**Goal:** Locate all lines with the word "More" and copy them out.

**Stored data:**
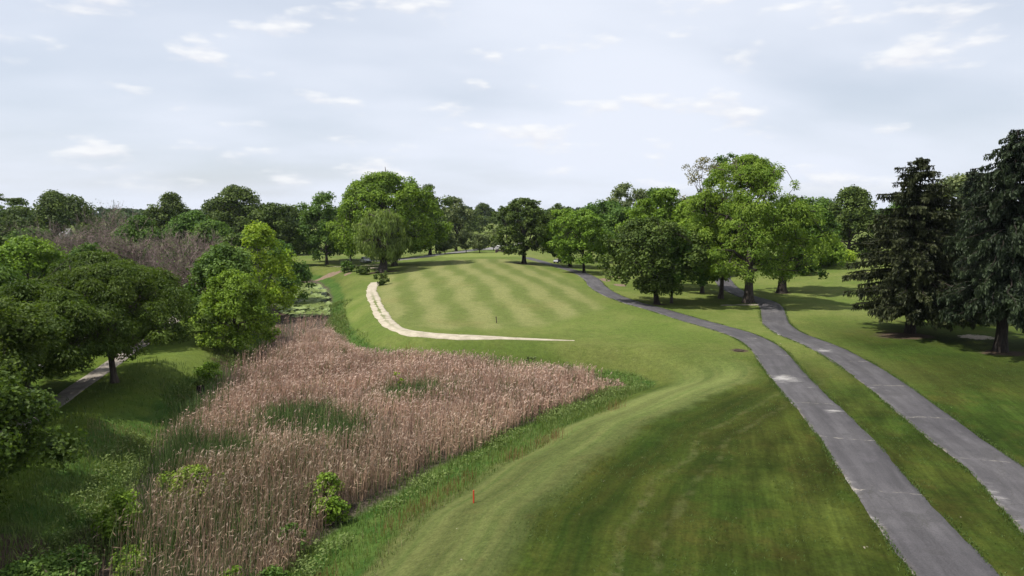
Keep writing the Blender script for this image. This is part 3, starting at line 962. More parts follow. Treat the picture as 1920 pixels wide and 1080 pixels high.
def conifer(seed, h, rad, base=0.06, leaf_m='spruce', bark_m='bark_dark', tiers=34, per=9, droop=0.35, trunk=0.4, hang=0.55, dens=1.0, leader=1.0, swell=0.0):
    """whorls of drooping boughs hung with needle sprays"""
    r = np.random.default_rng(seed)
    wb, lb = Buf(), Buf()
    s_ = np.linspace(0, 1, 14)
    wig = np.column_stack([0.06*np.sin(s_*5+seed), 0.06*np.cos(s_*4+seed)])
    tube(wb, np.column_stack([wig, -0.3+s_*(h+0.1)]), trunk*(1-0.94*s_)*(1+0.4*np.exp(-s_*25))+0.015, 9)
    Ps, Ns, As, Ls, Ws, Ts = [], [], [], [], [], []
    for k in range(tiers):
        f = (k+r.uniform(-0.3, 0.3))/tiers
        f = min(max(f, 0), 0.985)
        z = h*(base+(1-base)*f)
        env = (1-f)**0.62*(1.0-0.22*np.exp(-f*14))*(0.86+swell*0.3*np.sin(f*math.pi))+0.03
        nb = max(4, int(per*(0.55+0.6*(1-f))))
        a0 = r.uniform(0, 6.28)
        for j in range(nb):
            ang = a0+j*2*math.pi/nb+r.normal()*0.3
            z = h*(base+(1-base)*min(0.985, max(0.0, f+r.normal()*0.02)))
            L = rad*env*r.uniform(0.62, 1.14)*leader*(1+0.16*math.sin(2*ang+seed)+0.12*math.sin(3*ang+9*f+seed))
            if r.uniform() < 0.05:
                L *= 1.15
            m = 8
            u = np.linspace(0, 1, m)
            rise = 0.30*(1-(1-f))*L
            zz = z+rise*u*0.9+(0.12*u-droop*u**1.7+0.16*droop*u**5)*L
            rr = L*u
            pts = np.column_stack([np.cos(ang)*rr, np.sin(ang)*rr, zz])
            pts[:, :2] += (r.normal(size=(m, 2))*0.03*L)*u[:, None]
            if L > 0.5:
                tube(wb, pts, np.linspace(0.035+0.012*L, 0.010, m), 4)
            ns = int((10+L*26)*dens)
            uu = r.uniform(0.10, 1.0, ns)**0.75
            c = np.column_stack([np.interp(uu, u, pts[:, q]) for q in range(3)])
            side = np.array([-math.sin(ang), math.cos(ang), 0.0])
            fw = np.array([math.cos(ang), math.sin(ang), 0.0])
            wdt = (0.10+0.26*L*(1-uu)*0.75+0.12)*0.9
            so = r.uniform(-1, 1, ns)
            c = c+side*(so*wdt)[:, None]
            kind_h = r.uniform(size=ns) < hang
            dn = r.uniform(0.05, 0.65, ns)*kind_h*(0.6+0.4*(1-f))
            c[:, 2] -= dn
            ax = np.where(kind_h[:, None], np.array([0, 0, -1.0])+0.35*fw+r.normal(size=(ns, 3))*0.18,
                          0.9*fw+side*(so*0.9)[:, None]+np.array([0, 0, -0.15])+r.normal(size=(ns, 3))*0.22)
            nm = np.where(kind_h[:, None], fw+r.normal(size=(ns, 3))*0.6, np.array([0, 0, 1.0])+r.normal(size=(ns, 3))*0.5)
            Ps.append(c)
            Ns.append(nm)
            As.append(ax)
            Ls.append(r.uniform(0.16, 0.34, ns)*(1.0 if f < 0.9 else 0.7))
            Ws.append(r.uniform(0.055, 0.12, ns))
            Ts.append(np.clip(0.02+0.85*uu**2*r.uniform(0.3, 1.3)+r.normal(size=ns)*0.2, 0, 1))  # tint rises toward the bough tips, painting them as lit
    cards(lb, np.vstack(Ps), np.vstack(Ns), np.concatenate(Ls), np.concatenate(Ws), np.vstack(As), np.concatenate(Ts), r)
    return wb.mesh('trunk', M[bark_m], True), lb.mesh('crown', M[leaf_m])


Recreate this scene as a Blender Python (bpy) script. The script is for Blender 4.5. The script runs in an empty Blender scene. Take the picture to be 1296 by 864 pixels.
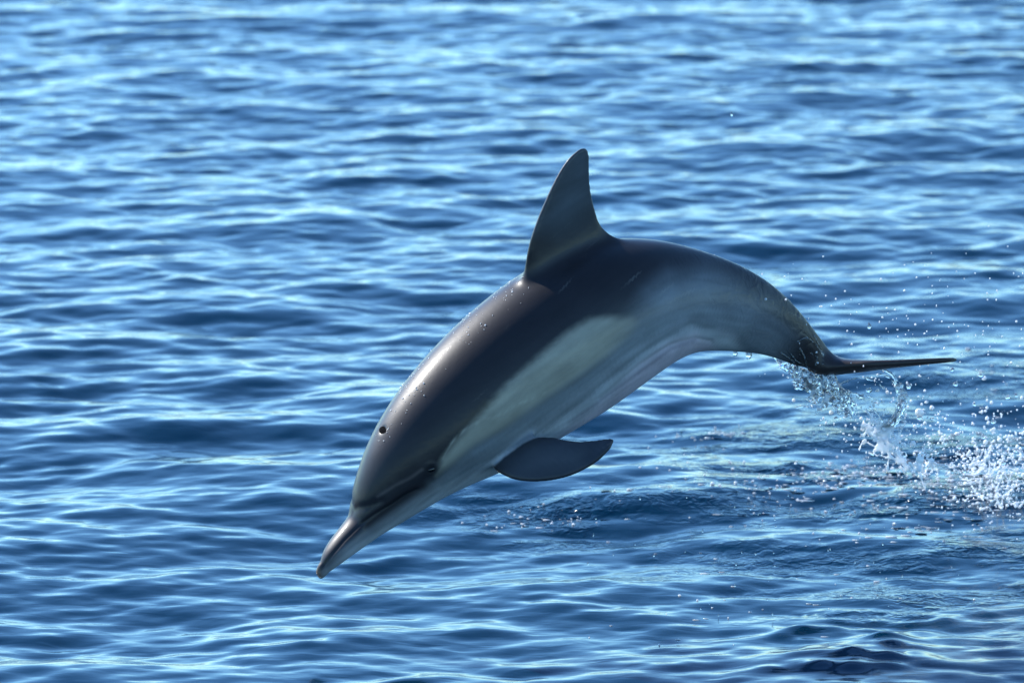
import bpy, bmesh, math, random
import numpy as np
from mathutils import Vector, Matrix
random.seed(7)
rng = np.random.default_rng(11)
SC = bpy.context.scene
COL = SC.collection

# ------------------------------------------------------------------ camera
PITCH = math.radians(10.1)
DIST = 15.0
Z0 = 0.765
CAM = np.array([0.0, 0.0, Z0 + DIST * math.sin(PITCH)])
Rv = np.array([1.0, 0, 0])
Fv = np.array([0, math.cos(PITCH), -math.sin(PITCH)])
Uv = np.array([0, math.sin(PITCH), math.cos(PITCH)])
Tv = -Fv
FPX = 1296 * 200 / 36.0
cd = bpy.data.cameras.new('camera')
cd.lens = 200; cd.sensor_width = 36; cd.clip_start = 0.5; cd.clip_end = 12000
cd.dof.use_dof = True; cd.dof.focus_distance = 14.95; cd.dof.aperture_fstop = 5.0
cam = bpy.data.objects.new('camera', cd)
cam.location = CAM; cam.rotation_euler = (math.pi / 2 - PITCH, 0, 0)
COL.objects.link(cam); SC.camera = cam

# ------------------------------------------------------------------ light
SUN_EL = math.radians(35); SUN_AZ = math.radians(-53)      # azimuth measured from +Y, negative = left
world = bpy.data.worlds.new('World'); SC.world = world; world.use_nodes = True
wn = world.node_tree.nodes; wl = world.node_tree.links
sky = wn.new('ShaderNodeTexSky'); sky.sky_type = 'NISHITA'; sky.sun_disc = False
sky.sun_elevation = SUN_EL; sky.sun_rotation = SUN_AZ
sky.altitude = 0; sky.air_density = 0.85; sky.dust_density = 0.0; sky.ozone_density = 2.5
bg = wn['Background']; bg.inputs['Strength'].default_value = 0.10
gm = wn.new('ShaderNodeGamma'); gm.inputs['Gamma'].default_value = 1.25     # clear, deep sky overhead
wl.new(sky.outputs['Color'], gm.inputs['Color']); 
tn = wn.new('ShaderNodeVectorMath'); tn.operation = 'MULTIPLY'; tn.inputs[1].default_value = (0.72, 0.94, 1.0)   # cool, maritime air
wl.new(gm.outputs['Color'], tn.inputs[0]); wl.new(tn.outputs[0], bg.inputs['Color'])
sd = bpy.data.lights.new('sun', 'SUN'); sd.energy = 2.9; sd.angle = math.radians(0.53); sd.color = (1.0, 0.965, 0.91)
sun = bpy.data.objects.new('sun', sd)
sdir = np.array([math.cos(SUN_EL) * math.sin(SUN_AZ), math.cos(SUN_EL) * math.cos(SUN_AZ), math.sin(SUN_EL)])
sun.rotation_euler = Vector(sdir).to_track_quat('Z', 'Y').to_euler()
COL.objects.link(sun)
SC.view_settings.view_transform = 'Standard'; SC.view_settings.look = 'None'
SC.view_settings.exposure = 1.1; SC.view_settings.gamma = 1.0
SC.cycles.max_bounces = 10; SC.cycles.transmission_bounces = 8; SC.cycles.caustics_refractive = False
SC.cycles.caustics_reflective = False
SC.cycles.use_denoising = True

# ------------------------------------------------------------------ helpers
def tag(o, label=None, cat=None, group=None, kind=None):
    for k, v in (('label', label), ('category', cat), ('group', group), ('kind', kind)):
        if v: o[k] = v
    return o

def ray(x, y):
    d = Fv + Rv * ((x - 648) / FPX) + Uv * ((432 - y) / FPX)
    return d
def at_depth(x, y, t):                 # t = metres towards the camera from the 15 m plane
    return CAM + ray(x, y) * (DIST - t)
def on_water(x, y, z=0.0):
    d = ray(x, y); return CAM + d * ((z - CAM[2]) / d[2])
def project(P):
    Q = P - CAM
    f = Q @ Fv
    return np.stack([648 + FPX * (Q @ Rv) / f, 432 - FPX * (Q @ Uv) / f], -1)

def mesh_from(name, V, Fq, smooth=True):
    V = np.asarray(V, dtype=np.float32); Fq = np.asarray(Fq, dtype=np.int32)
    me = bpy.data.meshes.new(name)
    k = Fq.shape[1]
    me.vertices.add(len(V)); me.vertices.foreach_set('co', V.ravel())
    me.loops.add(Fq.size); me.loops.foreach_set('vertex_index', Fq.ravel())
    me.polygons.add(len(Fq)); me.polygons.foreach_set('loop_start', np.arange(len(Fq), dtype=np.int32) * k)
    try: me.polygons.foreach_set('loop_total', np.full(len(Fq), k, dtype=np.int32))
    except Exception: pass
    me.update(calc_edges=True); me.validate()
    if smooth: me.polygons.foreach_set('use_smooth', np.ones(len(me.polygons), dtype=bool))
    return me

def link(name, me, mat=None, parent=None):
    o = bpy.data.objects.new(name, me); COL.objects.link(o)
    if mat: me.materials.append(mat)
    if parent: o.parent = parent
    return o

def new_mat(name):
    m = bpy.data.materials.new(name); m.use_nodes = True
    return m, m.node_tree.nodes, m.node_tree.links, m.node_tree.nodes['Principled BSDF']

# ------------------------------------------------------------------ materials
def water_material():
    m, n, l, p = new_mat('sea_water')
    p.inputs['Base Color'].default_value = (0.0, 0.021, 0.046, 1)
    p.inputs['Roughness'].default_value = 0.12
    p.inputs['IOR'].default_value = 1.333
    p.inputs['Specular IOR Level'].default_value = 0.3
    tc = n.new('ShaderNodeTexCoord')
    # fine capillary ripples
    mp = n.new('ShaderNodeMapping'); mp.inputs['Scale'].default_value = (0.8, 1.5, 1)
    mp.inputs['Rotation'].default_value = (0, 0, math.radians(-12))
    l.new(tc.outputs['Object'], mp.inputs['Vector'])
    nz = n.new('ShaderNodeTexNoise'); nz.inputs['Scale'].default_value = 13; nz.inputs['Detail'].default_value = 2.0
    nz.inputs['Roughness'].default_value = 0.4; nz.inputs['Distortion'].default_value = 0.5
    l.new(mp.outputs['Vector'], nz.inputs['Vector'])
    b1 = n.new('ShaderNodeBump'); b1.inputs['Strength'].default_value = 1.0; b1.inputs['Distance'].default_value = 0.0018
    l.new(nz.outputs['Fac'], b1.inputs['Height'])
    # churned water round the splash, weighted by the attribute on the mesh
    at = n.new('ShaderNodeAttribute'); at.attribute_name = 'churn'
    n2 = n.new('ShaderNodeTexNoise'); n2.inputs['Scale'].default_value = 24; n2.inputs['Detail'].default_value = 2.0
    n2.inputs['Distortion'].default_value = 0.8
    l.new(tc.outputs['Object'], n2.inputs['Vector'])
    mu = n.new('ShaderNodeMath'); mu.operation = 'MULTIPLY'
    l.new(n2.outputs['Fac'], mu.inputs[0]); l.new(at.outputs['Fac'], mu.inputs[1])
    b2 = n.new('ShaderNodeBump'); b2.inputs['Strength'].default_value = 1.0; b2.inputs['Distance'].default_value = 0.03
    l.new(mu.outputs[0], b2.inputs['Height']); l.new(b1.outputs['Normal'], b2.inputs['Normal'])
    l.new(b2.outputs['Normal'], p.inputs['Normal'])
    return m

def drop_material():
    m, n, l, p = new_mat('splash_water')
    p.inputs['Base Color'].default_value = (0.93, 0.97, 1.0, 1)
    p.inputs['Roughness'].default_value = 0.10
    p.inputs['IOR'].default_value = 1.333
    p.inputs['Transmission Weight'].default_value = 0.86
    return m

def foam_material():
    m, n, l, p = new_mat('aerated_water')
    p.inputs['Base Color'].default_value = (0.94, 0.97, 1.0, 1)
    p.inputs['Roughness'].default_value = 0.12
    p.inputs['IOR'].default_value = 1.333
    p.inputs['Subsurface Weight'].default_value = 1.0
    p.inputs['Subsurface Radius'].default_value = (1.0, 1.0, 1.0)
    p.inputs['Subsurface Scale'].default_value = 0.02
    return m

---

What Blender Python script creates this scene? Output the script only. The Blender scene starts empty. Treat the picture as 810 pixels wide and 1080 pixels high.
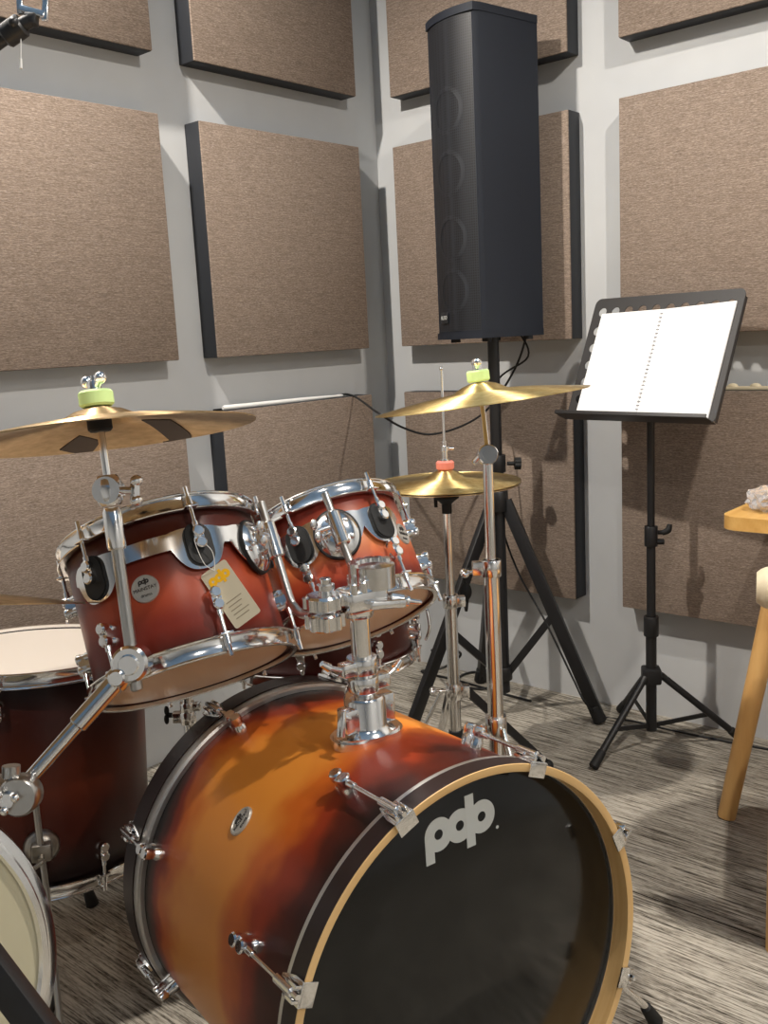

==

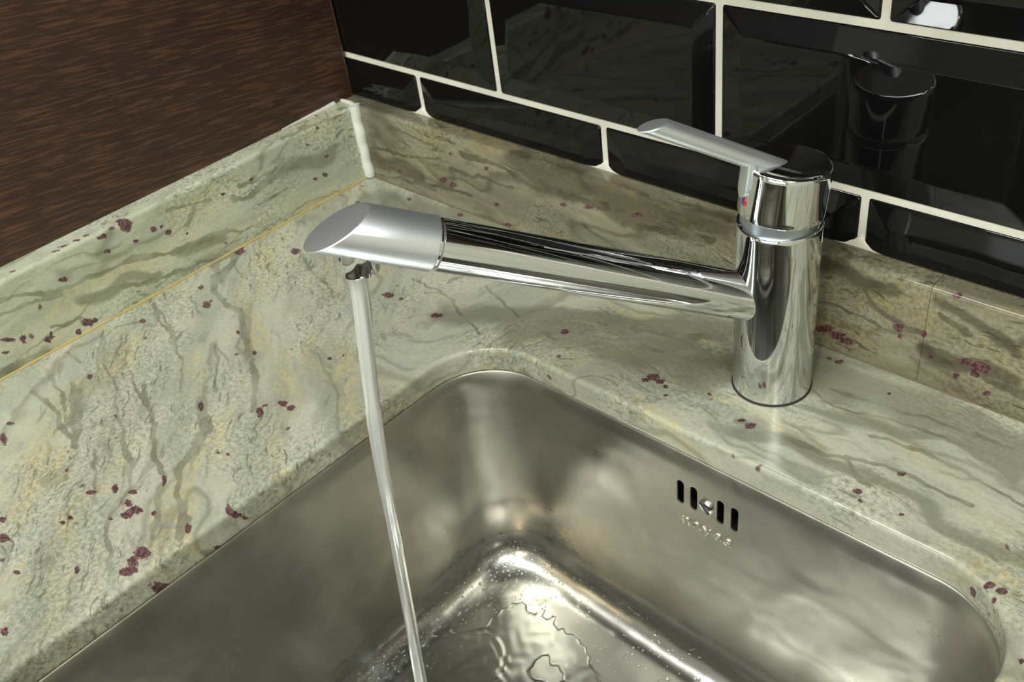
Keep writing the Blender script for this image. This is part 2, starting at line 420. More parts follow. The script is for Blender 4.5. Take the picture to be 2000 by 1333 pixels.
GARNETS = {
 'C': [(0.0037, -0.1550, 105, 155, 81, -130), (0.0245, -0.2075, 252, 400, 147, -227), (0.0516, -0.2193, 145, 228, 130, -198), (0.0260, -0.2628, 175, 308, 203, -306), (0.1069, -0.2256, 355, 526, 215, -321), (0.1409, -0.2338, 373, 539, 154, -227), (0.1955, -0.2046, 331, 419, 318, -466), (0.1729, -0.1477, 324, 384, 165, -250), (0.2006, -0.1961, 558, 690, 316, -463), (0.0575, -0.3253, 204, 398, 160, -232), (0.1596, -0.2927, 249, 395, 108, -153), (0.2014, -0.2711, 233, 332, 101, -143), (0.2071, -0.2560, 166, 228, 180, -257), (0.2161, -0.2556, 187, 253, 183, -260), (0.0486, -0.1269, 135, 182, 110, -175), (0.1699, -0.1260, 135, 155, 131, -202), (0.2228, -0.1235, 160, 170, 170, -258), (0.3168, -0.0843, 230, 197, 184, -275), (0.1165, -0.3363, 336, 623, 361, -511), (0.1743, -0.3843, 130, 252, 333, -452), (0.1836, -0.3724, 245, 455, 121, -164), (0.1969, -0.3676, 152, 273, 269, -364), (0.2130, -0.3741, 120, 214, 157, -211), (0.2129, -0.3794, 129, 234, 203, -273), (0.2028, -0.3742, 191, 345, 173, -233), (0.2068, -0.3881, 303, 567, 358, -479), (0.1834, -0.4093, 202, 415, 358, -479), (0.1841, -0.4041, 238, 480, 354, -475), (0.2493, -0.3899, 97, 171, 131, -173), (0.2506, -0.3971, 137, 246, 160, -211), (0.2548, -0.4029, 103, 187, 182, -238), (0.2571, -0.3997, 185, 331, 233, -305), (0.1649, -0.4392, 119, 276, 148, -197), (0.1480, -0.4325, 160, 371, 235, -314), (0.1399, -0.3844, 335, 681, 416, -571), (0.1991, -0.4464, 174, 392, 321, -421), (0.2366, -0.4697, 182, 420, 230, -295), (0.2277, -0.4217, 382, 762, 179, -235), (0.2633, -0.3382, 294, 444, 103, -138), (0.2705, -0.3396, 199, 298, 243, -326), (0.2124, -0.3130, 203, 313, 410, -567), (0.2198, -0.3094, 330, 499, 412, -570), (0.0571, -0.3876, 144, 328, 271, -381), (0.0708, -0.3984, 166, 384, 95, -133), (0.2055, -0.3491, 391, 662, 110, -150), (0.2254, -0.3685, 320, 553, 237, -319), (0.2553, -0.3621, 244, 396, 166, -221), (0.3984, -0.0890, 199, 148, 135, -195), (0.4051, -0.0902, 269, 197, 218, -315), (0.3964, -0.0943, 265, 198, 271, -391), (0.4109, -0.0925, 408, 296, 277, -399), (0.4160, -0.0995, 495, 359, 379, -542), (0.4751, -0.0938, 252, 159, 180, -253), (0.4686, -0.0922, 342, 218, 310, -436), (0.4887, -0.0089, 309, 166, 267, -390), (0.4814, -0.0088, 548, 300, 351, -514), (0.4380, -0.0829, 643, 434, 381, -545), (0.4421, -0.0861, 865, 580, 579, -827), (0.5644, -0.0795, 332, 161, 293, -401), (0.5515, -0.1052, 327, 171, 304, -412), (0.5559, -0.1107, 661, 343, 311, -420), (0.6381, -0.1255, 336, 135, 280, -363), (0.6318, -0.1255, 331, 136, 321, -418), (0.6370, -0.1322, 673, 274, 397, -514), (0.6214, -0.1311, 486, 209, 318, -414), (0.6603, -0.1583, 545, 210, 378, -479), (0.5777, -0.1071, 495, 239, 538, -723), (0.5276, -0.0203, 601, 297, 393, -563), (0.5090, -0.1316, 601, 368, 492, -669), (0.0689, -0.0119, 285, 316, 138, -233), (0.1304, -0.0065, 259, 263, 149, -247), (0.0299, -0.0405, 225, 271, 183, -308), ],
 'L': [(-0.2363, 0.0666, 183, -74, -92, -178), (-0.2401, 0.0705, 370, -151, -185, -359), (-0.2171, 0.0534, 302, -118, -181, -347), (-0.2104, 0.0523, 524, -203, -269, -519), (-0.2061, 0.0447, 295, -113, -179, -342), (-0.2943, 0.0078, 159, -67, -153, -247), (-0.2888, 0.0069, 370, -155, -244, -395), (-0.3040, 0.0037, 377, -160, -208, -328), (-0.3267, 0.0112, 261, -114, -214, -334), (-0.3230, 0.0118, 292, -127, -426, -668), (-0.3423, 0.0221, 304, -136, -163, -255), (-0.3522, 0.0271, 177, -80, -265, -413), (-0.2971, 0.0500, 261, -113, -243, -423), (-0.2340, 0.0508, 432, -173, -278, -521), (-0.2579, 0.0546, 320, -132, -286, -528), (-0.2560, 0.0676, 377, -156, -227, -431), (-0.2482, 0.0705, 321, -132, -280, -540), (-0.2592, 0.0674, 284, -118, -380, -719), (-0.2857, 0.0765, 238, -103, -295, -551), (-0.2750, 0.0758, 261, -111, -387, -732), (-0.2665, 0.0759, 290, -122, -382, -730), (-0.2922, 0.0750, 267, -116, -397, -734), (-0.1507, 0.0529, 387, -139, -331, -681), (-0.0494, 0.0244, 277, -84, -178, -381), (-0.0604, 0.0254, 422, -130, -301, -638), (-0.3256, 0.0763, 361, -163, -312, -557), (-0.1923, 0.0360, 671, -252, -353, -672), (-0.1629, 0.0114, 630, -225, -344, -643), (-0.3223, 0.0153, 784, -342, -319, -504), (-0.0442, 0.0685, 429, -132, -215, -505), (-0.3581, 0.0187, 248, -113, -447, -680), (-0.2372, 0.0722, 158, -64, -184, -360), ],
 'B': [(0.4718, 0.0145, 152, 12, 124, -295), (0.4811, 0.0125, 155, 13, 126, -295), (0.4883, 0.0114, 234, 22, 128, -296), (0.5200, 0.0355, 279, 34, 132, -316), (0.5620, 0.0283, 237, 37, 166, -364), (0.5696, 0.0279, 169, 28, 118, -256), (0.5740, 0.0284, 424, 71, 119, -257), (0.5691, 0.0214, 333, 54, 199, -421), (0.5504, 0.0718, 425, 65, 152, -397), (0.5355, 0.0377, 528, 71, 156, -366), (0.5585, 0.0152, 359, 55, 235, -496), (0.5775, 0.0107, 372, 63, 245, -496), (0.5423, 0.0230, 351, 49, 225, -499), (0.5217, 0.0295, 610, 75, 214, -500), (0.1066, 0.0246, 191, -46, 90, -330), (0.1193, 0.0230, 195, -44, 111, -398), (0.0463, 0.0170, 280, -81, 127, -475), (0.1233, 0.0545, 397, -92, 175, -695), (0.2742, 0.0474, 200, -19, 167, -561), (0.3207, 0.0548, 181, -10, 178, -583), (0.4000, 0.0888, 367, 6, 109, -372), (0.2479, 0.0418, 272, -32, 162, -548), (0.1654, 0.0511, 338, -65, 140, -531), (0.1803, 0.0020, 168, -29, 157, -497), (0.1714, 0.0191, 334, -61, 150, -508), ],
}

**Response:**
Keep writing the Blender script for this image. This is part 3, starting at line 962. More parts follow. Treat the picture as 1920 pixels wide and 1080 pixels high.
Keep writing the Blender script for this image. This is part 2, starting at line 420. More parts follow. The script is for Blender 4.5. Take the picture to be 2000 by 1333 pixels.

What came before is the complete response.